┌──
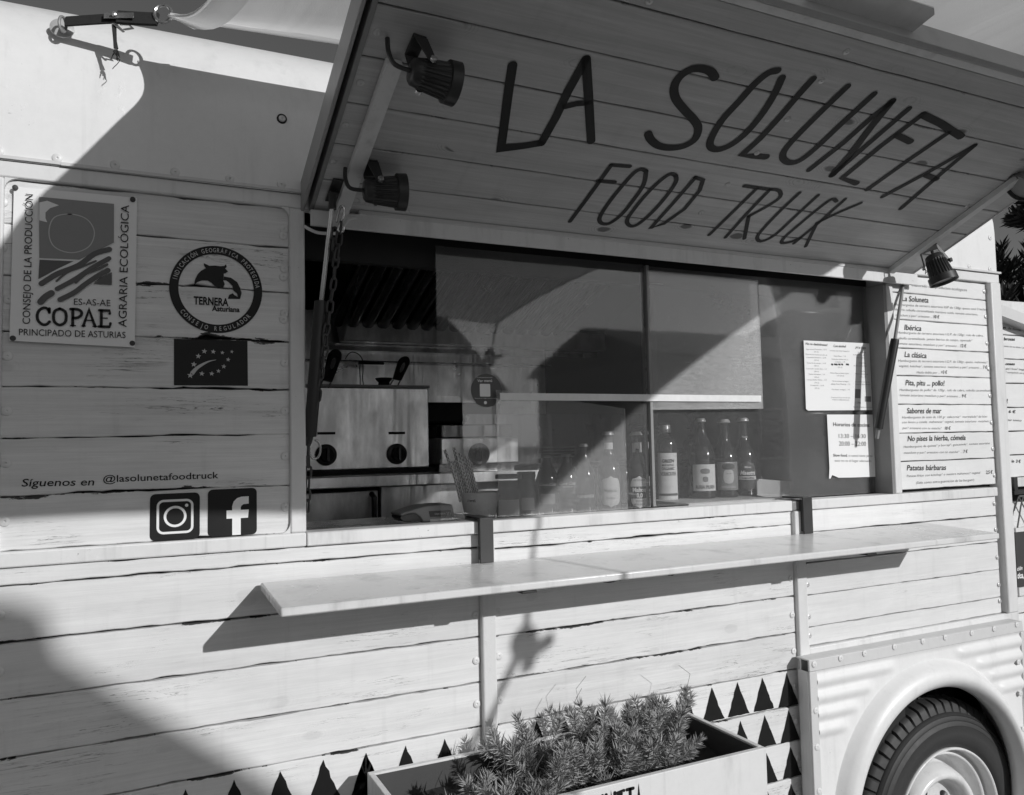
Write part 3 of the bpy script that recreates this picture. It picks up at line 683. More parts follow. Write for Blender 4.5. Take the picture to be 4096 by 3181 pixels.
# --- stickers on the boarded panel
def poly_px(pts, Y, parent, name, mat, off=.0012, label=None, f=None):
    m = MB(); a = [P(*(f(*p) if f else p), Y)+Vector((0, -off, 0)) for p in pts]
    m.add(a, [tuple(range(len(a)))]); return m.obj(name, mat, parent, fix=False, label=label)
YB = .009
def zc(x, y): return (600+x*.3597, 950+y*.3597)
C0 = P(*zc(742, 580), YB); RT = (P(*zc(1258, 580), YB)-P(*zc(226, 580), YB)).length/2
def ringm(c, r0, r1, Y, n=64):
    m = MB(); vs = []
    for k in range(n):
        a = 2*math.pi*k/n
        for r in (r0, r1): vs.append((c.x+r*math.cos(a), Y, c.z+r*math.sin(a)))
    m.add(vs, [(2*k, 2*k+1, (2*k+3) % (2*n), (2*k+2) % (2*n)) for k in range(n)]); return m
stk = ringm(C0, RT*.81, RT, YB-.0012).obj('round_sticker', M['ink'], truck, label='round black sticker with a cow head and curved lettering')
m = MB(); CR = RT*.90
def arc(mb, s, c, r, a0, a1, h, inward=False):
    n = len(s)
    for i, ch in enumerate(s):
        if ch == ' ': continue
        a = a0+(a1-a0)*i/(n-1); ctr = Vector((c.x+r*math.cos(a), YB-.002, c.z+r*math.sin(a)))
        up = Vector((math.cos(a), 0, math.sin(a)))*(-1 if inward else 1); rt = Vector((up.z, 0, -up.x))
        vs, fs = glyph(ch, .01); x0 = min(v[0] for v in vs); x1 = max(v[0] for v in vs)
        mb.add([ctr+rt*((v[0]-(x0+x1)/2)/CAP*h*.72)+up*((v[1]/CAP-.5)*h) for v in vs], fs)
arc(m, 'INDICACIÓN GEOGRÁFICA PROTEGIDA', C0, CR, math.radians(168), math.radians(8), RT*.095)
arc(m, 'CONSEJO REGULADOR', C0, CR, math.radians(217), math.radians(320), RT*.095, True)
m.obj('lettering', M['pale'], stk)
m = MB(); wtext(m, 'TERNERA', zc(484, 742), zc(872, 765), 30, YB, .0014, .03); wtext(m, 'Asturiana', zc(688, 818), zc(996, 832), 20, YB, .0014, .03); m.obj('lettering', M['ink'], stk)
poly_px([(485, 545), (500, 470), (530, 410), (570, 370), (620, 345), (600, 315), (597, 288), (625, 300), (660, 318), (720, 314), (780, 322), (825, 318), (845, 300), (853, 330), (835, 348), (868, 380), (835, 402), (820, 402), (815, 480), (830, 520), (815, 560), (760, 562), (715, 540), (680, 505), (640, 482), (580, 480), (525, 498)], YB, stk, 'cow_head', M['ink'], .0014, f=zc)
poly_px([(822, 436), (900, 450), (970, 500), (1000, 560), (1018, 620), (1000, 686), (865, 684), (880, 640), (920, 622), (940, 645), (975, 662), (968, 628), (925, 590), (915, 540), (880, 505), (845, 480), (815, 478)], YB, stk, 'cow_figure', M['ink'], .0014, f=zc)
fl_ = poly_px([(266, 1128), (1083, 1152), (1088, 1650), (266, 1645)], YB, truck, 'leaf_flag_sticker', M['ink'], .0012, 'dark rectangular sticker with a leaf of white stars', f=zc)
for (x, y, r) in ((604, 1268, 33), (703, 1272, 30), (804, 1283, 25), (909, 1272, 21), (537, 1322, 33), (868, 1360, 27), (487, 1413, 35), (820, 1437, 29), (760, 1487, 27), (576, 1516, 32), (686, 1516, 30), (448, 1535, 38)):
    q = P(*zc(x, y), YB); rr = (P(*zc(x+r, y), YB)-q).length; m = MB()
    pts = [(q.x+rr*(1 if k % 2 == 0 else .42)*math.sin(math.pi*k/5+.1), YB-.0018, q.z+rr*(1 if k % 2 == 0 else .42)*math.cos(math.pi*k/5+.1)) for k in range(10)]
    m.add(pts+[(q.x, YB-.0018, q.z)], [(k, (k+1) % 10, 10) for k in range(10)]); m.obj('star', M['pale'], fl_)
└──
Task statement:
Output each line exactly; omit every picture.

Solved problem:
Write part 3 of the bpy script that recreates this picture. It picks up at line 683. More parts follow. Write for Blender 4.5. Take the picture to be 4096 by 3181 pixels.
# --- stickers on the boarded panel
def poly_px(pts, Y, parent, name, mat, off=.0012, label=None, f=None):
    m = MB(); a = [P(*(f(*p) if f else p), Y)+Vector((0, -off, 0)) for p in pts]
    m.add(a, [tuple(range(len(a)))]); return m.obj(name, mat, parent, fix=False, label=label)
YB = .009
def zc(x, y): return (600+x*.3597, 950+y*.3597)
C0 = P(*zc(742, 580), YB); RT = (P(*zc(1258, 580), YB)-P(*zc(226, 580), YB)).length/2
def ringm(c, r0, r1, Y, n=64):
    m = MB(); vs = []
    for k in range(n):
        a = 2*math.pi*k/n
        for r in (r0, r1): vs.append((c.x+r*math.cos(a), Y, c.z+r*math.sin(a)))
    m.add(vs, [(2*k, 2*k+1, (2*k+3) % (2*n), (2*k+2) % (2*n)) for k in range(n)]); return m
stk = ringm(C0, RT*.81, RT, YB-.0012).obj('round_sticker', M['ink'], truck, label='round black sticker with a cow head and curved lettering')
m = MB(); CR = RT*.90
def arc(mb, s, c, r, a0, a1, h, inward=False):
    n = len(s)
    for i, ch in enumerate(s):
        if ch == ' ': continue
        a = a0+(a1-a0)*i/(n-1); ctr = Vector((c.x+r*math.cos(a), YB-.002, c.z+r*math.sin(a)))
        up = Vector((math.cos(a), 0, math.sin(a)))*(-1 if inward else 1); rt = Vector((up.z, 0, -up.x))
        vs, fs = glyph(ch, .01); x0 = min(v[0] for v in vs); x1 = max(v[0] for v in vs)
        mb.add([ctr+rt*((v[0]-(x0+x1)/2)/CAP*h*.72)+up*((v[1]/CAP-.5)*h) for v in vs], fs)
arc(m, 'INDICACIÓN GEOGRÁFICA PROTEGIDA', C0, CR, math.radians(168), math.radians(8), RT*.095)
arc(m, 'CONSEJO REGULADOR', C0, CR, math.radians(217), math.radians(320), RT*.095, True)
m.obj('lettering', M['pale'], stk)
m = MB(); wtext(m, 'TERNERA', zc(484, 742), zc(872, 765), 30, YB, .0014, .03); wtext(m, 'Asturiana', zc(688, 818), zc(996, 832), 20, YB, .0014, .03); m.obj('lettering', M['ink'], stk)
poly_px([(485, 545), (500, 470), (530, 410), (570, 370), (620, 345), (600, 315), (597, 288), (625, 300), (660, 318), (720, 314), (780, 322), (825, 318), (845, 300), (853, 330), (835, 348), (868, 380), (835, 402), (820, 402), (815, 480), (830, 520), (815, 560), (760, 562), (715, 540), (680, 505), (640, 482), (580, 480), (525, 498)], YB, stk, 'cow_head', M['ink'], .0014, f=zc)
poly_px([(822, 436), (900, 450), (970, 500), (1000, 560), (1018, 620), (1000, 686), (865, 684), (880, 640), (920, 622), (940, 645), (975, 662), (968, 628), (925, 590), (915, 540), (880, 505), (845, 480), (815, 478)], YB, stk, 'cow_figure', M['ink'], .0014, f=zc)
fl_ = poly_px([(266, 1128), (1083, 1152), (1088, 1650), (266, 1645)], YB, truck, 'leaf_flag_sticker', M['ink'], .0012, 'dark rectangular sticker with a leaf of white stars', f=zc)
for (x, y, r) in ((604, 1268, 33), (703, 1272, 30), (804, 1283, 25), (909, 1272, 21), (537, 1322, 33), (868, 1360, 27), (487, 1413, 35), (820, 1437, 29), (760, 1487, 27), (576, 1516, 32), (686, 1516, 30), (448, 1535, 38)):
    q = P(*zc(x, y), YB); rr = (P(*zc(x+r, y), YB)-q).length; m = MB()
    pts = [(q.x+rr*(1 if k % 2 == 0 else .42)*math.sin(math.pi*k/5+.1), YB-.0018, q.z+rr*(1 if k % 2 == 0 else .42)*math.cos(math.pi*k/5+.1)) for k in range(10)]
    m.add(pts+[(q.x, YB-.0018, q.z)], [(k, (k+1) % 10, 10) for k in range(10)]); m.obj('star', M['pale'], fl_)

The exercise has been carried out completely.